Ao observar um gato ser socorrido durante um incêndio dias atrás, o
apresentador Geraldo Luís, do programa Balanço Geral da TV Record, se enche de
indignação e raiva. Socorrer um gato? Socorrer um gato em um incêndio com vítimas
humanas? Soou absurdo para o apresentador. Pesou-lhe na alma a imagem de uma
vida sendo salva. Ele destilou seu ódio ao vivo para milhares de pessoas. Ainda
que todos os moradores humanos estivessem socorridos, sua face retorcida pelo
ódio e intolerância faziam aumentar sua voz em
defesa dos humanos que, segundo ele nos fez compreender, estavam naquele
momento rebaixados a gatos.
É possível explicar isso. Porque esse comportamento está em nossa
formação moral e psíquica.
O texto que segue abaixo pode dar conta de tentar compreender também por
que a Inquisição Católica queimou gatos e por que um ritual de passagem hierárquica da SS
nazista obrigava oficiais promovidos a arrancarem os
olhos de um gato a sangue frio após conviverem com o animal durante um mês.
MICHEL
DE MONTAIGNE (1533-1592) x RENÉ DESCARTES (1596-1650)
Há na
composição da sensibilidade ocidental o elemento cartesiano da supremacia humana.
Contestável, mas impregnado em nosso comportamento moral, social e psicológico. Descartes, filósofo
iluminista francês marcou com seu pensamento profundamente
nossa trajetória. Entender porque sua obra e sua lógica se impuseram não está
no objetivo desse texto. Descartes considerava os animais como um mero
princípio mecânico, apenas uma peça de um motor conduzido sem piedade e
ganância pelo homem. Com licença poética, Descartes assistiria Geraldo e
acharia bacana. Já outro filósofo francês não gostaria da intolerância de Geraldo. O também iluminista Montaigne é o contraponto a Descartes que dá gosto de lembrar. Menos influente no pensamento das gerações que se seguiram, mas não menos importante, Montaigne, homem maior, não construiu sua
filosofia elegendo o homem como centro de tudo. Montaigne preferiu a vida. Nunca desdenhou dos
animais e nunca os rebaixou. O homem é parte da vida, e não toda ela. Por isso o respeito para as outras
partes é fundamental para a harmonia do bem-viver. Para ilustrar o pensamento
fino e elevado de Montaigne, há uma frase dele que é sensacional: “Quando brinco com minha gata, quem sabe se ela não se distrai comigo
mais do que eu com ela?”
Vejam, Montaigne, homem de inteligência abrangente, filósofo imortalizado e estudado em toda academia
de pensamento importante, dono de uma obra vasta que tenta explicar a condição
humana, humildemente se coloca no mesmo plano de sua gata. Enfim, como já dissemos,
ele prefere a vida.
Já o Sr. Geraldo Luís, apresentador
do Balanço Geral, o mesmo homem que com sua produção construiu um cenário com gelo seco e copinhos jogados no chão para simular a tragédia de Santa Maria, inconscientemente,
prefere entronizar o homem e humilhar os animais. Descartes prevaleceu.
Sorte que
Montaigne ainda se faz presente entre alguns de nós.
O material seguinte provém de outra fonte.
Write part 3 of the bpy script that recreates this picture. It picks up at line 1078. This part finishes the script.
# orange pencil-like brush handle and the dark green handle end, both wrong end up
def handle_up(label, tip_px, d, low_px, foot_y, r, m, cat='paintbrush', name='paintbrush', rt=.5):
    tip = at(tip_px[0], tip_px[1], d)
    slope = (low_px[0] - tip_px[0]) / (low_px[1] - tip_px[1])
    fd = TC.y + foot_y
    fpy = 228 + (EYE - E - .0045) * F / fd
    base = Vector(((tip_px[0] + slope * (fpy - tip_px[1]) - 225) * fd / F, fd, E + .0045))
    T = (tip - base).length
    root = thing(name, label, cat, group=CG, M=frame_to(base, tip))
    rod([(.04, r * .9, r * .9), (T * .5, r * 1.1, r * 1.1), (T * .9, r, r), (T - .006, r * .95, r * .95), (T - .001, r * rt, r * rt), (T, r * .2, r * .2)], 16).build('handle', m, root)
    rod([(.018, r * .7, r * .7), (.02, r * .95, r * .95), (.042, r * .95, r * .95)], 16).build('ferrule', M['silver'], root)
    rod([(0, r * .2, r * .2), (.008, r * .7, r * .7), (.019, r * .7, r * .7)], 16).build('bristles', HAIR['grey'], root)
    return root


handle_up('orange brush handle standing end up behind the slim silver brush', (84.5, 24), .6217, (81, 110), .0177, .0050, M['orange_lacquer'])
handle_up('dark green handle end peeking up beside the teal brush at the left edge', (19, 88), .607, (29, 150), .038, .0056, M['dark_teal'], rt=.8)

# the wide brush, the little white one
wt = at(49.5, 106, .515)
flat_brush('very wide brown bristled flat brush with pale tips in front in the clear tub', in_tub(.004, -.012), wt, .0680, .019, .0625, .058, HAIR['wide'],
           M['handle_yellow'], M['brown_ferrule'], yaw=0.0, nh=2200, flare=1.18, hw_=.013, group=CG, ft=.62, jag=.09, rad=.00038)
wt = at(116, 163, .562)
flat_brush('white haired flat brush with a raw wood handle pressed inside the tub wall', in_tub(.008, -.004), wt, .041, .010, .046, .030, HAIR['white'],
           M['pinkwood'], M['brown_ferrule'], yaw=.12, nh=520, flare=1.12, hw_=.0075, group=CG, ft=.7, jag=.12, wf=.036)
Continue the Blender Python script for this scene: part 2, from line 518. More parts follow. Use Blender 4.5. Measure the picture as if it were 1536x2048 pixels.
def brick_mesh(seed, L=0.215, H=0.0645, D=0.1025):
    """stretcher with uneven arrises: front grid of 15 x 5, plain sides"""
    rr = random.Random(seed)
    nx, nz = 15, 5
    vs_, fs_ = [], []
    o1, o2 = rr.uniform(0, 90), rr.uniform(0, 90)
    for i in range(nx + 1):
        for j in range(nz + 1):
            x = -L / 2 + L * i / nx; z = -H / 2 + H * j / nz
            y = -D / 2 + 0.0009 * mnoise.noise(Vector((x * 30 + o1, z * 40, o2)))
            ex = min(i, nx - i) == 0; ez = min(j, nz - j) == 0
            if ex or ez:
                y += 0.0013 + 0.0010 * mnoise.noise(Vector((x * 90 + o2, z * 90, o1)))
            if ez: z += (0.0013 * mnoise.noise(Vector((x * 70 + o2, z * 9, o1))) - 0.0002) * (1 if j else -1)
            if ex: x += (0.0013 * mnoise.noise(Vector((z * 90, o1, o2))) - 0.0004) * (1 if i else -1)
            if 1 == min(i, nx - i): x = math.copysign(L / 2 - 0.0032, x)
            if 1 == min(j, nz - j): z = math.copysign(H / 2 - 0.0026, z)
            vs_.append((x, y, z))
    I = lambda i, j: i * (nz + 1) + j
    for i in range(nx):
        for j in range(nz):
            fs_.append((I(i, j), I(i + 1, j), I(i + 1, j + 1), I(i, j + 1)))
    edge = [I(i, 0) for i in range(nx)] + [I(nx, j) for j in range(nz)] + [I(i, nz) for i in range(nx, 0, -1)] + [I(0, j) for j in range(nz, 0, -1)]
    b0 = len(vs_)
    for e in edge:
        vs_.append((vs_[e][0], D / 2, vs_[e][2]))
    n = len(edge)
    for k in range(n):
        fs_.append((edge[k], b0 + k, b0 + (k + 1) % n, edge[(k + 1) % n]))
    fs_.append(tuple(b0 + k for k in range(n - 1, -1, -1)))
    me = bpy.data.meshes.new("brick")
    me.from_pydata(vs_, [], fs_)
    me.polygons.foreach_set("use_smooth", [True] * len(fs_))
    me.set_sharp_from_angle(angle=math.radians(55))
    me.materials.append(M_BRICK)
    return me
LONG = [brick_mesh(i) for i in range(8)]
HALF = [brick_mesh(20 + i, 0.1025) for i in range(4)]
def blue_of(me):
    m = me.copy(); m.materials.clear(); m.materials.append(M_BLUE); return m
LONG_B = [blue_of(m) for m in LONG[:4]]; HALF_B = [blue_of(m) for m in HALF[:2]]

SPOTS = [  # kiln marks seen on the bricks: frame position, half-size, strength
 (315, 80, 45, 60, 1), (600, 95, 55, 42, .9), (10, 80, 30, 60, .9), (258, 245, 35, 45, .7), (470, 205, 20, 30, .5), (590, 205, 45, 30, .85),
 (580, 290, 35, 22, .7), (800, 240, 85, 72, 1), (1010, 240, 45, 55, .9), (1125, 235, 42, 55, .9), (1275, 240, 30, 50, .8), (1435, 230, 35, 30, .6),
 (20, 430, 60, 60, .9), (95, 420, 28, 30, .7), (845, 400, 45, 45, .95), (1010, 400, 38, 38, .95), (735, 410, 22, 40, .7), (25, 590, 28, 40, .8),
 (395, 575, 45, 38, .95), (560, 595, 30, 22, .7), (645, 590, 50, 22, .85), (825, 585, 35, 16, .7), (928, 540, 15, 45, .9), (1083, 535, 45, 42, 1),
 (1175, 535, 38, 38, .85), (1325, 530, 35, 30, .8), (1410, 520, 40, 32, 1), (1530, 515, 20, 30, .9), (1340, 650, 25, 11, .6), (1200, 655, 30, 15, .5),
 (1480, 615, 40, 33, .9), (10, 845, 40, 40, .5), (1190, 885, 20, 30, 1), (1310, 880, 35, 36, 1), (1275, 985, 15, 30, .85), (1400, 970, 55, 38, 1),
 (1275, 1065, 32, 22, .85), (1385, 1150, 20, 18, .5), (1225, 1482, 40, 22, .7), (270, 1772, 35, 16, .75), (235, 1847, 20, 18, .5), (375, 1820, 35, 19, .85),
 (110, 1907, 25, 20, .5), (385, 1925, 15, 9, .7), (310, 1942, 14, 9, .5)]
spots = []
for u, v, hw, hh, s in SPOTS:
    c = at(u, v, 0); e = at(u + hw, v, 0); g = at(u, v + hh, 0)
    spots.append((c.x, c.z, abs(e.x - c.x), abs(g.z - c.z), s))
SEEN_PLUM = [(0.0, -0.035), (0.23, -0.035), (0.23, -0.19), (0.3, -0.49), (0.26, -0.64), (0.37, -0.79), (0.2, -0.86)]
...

Por isso é fundamental saber quem é a pessoa que socorreu o gato.
Quem é a socorrista?
Devemos louvá-la e honrá-la e
dizer seu nome e agradecer.
Afinal é o espírito de Montaigne
que se impôs belamente ao espírito pragmático, destroçador, cruel, frio,
cartesiano e impiedoso simbolizado pelo medíocre Geraldo Luís do Balanço Geral.